REPUBLIKA.CO.ID, Oleh Muhbib Abdul Wahab
Ijtihad, mujahadah, dan jihad merupakan tiga pilar kunci kemajuan Islam. Ketiga kata ini memiliki akar yang sama, yaitu j-h-d, yang berarti mengerahkan segala daya upaya untuk mengatasi kesulitan dan permasalahan.
Ijtihad adalah kunci kemajuan pendidikan dan pemikiran intelektual; mujahadah merupakan kunci kemajuan mental dan spiritual; sedangkan jihad merupakan kunci kemajuan ekonomi, politik, budaya, dan sosial.
Kemajuan yang diwujudkan melalui ijtihad dan jihad harus ditopang oleh etos mujahadah. Karena mujahadah merupakan penggerak sekaligus pengendali dinamika ijtihad dan jihad.
Menurut ar-Raghib al-Asfahani, mujahadah adalah bekerja cerdas, ikhlas dan keras dalam menghadapi musuh yang tampak (kemiskinan, kebodohan, keterbelakangan, agresi militer, dan sebagainya) dan yang tidak tampak (setan dan hawa nafsu) dengan cara mengendalikan dan memenej diri agar senantiasi taat kepada syariat Allah SWT.
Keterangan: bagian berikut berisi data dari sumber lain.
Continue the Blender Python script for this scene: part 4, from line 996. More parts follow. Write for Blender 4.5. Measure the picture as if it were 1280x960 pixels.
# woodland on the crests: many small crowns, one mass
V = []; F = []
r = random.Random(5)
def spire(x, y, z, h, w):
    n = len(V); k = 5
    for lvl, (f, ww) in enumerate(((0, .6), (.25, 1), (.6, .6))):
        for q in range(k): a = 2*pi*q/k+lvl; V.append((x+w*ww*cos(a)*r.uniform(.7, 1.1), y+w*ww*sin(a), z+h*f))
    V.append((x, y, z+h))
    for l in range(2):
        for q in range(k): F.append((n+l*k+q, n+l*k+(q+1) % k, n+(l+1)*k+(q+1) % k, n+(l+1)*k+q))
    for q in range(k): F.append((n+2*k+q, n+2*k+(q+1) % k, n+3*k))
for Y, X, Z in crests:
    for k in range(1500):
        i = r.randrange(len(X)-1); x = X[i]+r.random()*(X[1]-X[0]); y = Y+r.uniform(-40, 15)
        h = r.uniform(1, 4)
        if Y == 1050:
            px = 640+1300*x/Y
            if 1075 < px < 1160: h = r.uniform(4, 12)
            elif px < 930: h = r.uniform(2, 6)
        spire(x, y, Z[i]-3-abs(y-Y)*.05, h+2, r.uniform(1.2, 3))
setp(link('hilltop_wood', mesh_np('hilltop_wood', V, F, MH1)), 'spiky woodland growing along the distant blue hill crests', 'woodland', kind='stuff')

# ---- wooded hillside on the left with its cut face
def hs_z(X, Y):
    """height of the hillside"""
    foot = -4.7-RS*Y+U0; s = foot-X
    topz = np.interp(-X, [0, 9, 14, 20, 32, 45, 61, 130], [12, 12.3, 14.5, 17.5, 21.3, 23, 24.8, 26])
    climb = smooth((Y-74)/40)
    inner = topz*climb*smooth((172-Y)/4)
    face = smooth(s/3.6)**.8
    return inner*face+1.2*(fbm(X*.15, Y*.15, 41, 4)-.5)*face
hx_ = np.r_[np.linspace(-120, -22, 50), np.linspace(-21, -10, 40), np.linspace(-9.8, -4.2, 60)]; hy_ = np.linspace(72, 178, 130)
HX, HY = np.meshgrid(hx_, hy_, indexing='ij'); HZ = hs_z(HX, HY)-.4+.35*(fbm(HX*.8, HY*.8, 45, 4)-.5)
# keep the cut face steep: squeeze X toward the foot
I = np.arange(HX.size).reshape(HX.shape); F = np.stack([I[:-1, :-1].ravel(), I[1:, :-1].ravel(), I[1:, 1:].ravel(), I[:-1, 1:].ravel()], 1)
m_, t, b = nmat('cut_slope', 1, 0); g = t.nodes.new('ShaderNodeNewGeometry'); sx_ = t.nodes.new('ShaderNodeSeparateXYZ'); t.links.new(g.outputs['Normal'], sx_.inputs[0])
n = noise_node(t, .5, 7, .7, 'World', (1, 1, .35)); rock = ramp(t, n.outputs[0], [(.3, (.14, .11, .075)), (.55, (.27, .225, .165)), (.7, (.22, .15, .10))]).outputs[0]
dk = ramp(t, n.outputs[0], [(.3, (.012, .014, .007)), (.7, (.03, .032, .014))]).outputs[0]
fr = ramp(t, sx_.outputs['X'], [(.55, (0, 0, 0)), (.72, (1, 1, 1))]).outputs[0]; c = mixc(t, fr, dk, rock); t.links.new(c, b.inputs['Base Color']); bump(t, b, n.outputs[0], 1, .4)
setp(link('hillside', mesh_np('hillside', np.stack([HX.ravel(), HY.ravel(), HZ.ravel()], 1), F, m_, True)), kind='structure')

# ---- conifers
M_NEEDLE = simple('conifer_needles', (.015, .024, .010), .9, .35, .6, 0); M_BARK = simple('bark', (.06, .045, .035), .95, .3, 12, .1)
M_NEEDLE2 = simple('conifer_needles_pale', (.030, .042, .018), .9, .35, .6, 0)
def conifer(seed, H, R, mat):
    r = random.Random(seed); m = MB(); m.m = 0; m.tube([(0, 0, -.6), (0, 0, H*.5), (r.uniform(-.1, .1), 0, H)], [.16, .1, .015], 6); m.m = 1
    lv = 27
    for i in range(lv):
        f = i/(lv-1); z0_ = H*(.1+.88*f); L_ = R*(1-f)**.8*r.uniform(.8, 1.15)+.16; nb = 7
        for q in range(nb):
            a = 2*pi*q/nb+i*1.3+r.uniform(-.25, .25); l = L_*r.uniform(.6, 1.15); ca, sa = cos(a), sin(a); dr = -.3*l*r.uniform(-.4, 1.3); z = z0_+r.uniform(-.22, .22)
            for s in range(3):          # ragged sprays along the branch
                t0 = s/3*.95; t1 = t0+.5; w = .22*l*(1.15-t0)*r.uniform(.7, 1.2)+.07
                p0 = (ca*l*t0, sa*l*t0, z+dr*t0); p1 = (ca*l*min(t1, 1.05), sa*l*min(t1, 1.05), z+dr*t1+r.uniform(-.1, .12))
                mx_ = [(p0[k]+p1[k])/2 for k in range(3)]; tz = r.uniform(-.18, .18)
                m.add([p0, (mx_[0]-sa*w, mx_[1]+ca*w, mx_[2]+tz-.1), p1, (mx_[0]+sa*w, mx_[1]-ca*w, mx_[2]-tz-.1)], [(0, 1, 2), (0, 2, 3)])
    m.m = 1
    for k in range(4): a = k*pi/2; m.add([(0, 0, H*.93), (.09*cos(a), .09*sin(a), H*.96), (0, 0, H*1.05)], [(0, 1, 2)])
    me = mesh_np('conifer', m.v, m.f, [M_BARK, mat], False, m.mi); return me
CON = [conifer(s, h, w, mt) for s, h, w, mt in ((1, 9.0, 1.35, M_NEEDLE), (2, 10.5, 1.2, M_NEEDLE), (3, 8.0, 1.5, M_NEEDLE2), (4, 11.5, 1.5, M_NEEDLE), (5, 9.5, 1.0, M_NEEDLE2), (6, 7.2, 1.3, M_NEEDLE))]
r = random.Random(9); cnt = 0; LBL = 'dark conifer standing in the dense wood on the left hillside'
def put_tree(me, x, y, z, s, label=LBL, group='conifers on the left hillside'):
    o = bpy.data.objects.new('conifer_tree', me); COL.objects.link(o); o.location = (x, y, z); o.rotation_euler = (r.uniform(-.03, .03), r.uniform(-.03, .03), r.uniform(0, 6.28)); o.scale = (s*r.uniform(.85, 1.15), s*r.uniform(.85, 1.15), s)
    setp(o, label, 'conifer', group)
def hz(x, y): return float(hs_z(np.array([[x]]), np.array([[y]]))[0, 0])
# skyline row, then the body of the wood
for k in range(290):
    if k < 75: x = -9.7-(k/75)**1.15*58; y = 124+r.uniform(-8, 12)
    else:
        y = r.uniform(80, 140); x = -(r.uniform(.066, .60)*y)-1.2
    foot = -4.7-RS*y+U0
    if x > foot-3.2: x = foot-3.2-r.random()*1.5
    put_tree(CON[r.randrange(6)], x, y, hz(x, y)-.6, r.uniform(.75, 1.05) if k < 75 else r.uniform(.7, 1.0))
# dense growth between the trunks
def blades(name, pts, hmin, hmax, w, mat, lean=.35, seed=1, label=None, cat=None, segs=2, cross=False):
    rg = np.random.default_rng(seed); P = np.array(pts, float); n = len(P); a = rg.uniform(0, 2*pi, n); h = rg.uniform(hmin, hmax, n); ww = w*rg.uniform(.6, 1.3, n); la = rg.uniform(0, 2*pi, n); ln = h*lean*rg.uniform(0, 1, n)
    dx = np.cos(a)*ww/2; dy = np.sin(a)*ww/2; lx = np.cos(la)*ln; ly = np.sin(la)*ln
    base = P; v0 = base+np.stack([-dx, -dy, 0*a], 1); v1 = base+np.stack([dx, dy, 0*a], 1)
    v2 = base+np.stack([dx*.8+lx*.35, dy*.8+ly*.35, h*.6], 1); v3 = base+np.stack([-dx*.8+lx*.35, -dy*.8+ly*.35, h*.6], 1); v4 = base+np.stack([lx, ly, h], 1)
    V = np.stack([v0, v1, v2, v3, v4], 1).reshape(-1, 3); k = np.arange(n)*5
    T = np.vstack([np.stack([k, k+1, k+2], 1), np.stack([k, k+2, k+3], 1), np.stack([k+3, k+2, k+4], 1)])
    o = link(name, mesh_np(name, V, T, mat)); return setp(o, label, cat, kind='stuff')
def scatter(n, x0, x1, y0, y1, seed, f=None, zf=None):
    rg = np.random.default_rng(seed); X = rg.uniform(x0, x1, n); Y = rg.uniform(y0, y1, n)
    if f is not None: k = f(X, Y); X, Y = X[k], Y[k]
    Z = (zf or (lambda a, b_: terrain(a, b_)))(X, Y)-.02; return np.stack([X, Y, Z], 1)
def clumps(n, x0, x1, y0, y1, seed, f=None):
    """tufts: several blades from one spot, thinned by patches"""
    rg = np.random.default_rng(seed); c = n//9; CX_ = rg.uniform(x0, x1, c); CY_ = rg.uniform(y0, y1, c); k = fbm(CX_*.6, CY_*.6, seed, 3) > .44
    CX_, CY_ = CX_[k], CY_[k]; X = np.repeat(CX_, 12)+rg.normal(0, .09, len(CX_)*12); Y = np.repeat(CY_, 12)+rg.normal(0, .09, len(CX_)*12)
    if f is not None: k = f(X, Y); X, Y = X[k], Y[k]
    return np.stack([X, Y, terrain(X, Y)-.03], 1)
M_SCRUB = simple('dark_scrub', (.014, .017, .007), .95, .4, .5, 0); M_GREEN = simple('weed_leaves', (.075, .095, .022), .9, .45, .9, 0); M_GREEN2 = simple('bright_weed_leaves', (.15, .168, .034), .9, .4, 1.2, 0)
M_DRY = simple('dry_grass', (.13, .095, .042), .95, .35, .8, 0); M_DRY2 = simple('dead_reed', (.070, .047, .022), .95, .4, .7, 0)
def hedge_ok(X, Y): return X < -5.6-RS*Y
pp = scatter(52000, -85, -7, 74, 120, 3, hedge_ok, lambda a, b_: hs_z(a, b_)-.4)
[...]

Mujahadah merupakan penyeimbang antara potensi nalar, potensi fisik, dan potensi hati manusia. Jika manusia hanya mengedepankan kecerdasan intelegensi dan kekuatan fisiknya semata, ia akan kehilangan suara hati nuraninya.
Mujahadah merupakan energi positif untuk membangkitkan nilai-nilai spiritualitas yang ada di dalam dirinya, seperti: ketulusan, kesabaran, kebersamaan, kelemah-lembutan, kasih sayang, memaafkan, dan sebagainya.
Pada saat yang sama, ia juga berusaha melebur watak negatifnya, seperti: buruk sangka, tamak, hasad, malas, dendam, dan sebagainya. Hakekat mujahadah adalah pendewasaan diri dalam bertutur kata, bersikap, dan berbuat.
Kunci pendewasaan diri adalah pengendalian fungsi hati agar tidak mudah dijajah hawa nafsu dan setan. Dengan kata lain, pendewasaan diri adalah pembebasan diri dari hawa nafsu yang pada umumnya menjerumuskan manusia kepada kejahatan, kecuali nafsu yang dirahmati Allah (QS. Yusuf/12: 53).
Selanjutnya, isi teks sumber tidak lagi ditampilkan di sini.